Siria, perché il ritiro delle truppe dà a Putin le redini delle trattative
![Siria, perché il ritiro delle truppe dà a Putin le redini delle trattative](https://primabergamo.it/media/2014/12/putin-420x252.jpg)
Putin ancora una volta stupisce tutti. Proprio al culmine dei successi militari dell’aviazione russa a supporto dell’esercito siriano, il Cremlino ha deciso il parziale e progressivo ritiro delle truppe russe dalla Siria. Parziale perché Mosca manterrà la base navale di Tartus, unico sbocco sul Mediterraneo, e la base aerea di Latakia, che da quando sono cominciati i raid a supporto dell’esercito regolare di Assad ha rappresentato uno dei principali punti di addestramento per i soldati siriani. Ma intanto i primi aerei hanno già lasciato la Siria, velivoli non casuali ossia i Tu-154 e i bombardieri multifunzione Su-34, considerati i leader dei raid che in questi mesi hanno bombardato le postazioni dei jihadisti neri del Califfato.
La telefonata con Obama. Putin ha comunicato telefonicamente la decisione al presidente americano Barack Obama: «Gli obiettivi sono stati raggiunti», avrebbe detto Putin, e ora il processo si sposta su un piano politico. Con la Casa Bianca Putin ha anche discusso dei «prossimi passi necessari» per mettere la parola fine a una guerra che ha cambiato molti degli equilibri mediorientali, e che ha provocato un numero altissimo di morti e sfollati. Dal canto suo Obama, pur apprezzando la decisione di ritirare gli aerei russi, ha chiesto che il regime di Assad non ostacoli la consegna degli aiuti umanitari. Pare tuttavia che nel corso della telefonata non si sia parlato del futuro del presidente Assad.
Monito all’Occidente. Parallelamente Putin ha informato anche Assad della sua scelta, tranquillizzandolo sul fatto che il Cremlino continuerà a mantenere un centro di controllo aereo in Siria per monitorare la tregua, e i militari russi che resteranno in Siria vigileranno sulla tenuta del cessate il fuoco. La mossa di Putin sembra essere anche un monito alla Nato e al suo principale alleato, la Turchia, che pare voler combattere i curdi più che i jihadisti del Califfo. E poi il ritiro sembra voler evitare la guerra infinita che sarebbe derivata dal tanto sbandierato intervento da parte dei sauditi.

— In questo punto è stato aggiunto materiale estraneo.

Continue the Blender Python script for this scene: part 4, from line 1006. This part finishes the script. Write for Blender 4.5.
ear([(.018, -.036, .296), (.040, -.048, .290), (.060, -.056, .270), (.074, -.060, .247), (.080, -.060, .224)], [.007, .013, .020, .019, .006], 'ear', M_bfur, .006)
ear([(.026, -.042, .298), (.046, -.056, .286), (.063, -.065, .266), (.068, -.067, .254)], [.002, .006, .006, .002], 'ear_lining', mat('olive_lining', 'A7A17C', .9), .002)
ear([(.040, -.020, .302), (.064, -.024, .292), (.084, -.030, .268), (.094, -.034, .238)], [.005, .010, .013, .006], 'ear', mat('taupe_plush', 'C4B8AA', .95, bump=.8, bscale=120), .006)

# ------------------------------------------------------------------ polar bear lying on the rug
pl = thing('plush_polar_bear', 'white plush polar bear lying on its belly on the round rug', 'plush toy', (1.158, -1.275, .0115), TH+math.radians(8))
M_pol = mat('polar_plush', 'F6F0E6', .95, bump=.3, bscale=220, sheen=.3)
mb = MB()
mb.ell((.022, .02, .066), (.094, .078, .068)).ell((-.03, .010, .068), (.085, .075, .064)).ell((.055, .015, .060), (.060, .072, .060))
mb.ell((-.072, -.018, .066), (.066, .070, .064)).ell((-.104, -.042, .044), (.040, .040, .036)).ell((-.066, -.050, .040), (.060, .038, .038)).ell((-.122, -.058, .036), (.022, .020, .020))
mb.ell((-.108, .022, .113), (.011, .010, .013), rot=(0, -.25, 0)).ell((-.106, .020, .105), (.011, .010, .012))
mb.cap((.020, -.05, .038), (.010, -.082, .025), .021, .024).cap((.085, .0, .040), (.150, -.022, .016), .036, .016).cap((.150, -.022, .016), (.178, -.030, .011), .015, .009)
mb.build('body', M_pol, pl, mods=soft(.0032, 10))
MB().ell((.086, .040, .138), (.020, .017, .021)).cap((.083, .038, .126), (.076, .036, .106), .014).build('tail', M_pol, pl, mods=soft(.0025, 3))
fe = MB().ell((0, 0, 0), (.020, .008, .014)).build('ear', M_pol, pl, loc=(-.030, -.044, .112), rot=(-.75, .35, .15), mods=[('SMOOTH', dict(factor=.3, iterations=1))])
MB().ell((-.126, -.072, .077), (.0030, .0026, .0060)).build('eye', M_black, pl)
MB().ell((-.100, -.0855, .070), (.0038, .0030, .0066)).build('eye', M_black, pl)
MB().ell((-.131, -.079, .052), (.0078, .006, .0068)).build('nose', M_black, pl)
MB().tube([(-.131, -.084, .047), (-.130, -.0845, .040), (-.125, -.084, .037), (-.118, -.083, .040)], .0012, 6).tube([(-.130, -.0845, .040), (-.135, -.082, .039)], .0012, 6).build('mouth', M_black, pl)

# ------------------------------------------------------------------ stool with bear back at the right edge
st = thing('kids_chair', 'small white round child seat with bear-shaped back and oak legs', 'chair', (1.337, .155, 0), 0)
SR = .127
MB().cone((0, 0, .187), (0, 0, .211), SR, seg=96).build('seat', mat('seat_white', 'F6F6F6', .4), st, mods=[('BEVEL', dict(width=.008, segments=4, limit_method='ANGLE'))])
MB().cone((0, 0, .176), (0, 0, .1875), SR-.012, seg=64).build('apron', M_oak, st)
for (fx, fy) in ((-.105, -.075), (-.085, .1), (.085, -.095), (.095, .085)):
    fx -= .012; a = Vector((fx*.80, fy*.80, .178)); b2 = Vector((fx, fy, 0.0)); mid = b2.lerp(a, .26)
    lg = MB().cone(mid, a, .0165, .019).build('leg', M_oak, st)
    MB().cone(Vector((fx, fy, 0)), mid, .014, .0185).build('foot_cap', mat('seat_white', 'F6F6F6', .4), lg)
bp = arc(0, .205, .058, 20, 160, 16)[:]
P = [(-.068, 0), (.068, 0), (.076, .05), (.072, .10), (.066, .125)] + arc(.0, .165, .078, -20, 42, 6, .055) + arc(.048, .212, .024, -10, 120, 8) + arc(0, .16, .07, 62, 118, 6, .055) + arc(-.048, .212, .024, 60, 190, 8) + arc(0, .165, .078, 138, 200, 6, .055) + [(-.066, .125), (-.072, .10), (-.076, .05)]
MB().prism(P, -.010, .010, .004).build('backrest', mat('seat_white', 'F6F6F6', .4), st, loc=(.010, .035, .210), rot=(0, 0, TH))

I negoziati di Ginevra. In agenda ci sono i negoziati di Ginevra, fermi in una situazione di stallo ormai da settimane, e il ritiro delle truppe russe potrebbe spingere la loro ripartenza. Perché Assad si è detto pronto a cominciare il processo politico in Siria, e spera che le trattative possano produrre «effetti concreti». Qualche passo avanti è stato fatto, dato che l’inviato dell’Onu Staffan de Mistura ha incontrato una delegazione governativa di Damasco: l’incontro è stato «positivo e costruttivo» visto che un nuovo colloquio ci sarà domani, dopo che l’inviato dell'Onu si sarà incontrato con la delegazione dell'opposizione.
Mossa a sorpresa. Quella di Putin è stata una mossa che ha sorpreso tutti e che è stata accolta in modo positivo dall’opposizione siriana ad Assad, anche se la cautela nei confronti delle dichiarazioni è ancora alta: «Dobbiamo verificare la natura di questa decisione e il suo significato» ha commentato Salem al Meslet, il portavoce della delegazione dell’Alto comitato per i negoziati (Hcn), di cui fanno parte i gruppi dell’opposizione siriana occupati nei negoziati di pace mediati dalle Nazioni Unite.
Quale significato? In effetti è ancora un po’ ambiguo il significato che sta dietro questa decisione, che in ogni caso è una dichiarazione di vittoria da parte di Putin: l’Isis in Siria è indietreggiato notevolmente, e ha perso un ingente numero di uomini e mezzi, basti pensare a Palmira e ad Aleppo. C’è chi sostiene che il ritiro sia un bluff, e che tutto rientri in un piano segreto architettato in accordo con Washington per alleggerire o annullare le sanzioni a Mosca per la guerra in Ucraina. Ma si fa riferimento anche alle difficoltà economiche della Russia che renderebbero difficile la prosecuzione di un simile impegno militare. E c'è pure chi ipotizza il timore dei russi di avere un “nuovo Afghanistan”, dopo 5 mesi di guerra. E chi infine nota che l’impegno russo abbia contribuito non solo alla disfatta parziale dell’isis ma soprattutto alla ricostruzione della flotta aerea siriana e a una ristrutturazione delle forze governative. Quel che è certo è che Putin ha messo a segno un’altra vittoria, dettando l’agenda del Medio Oriente e obbligando l’Occidente a fare i conti con le sue decisioni.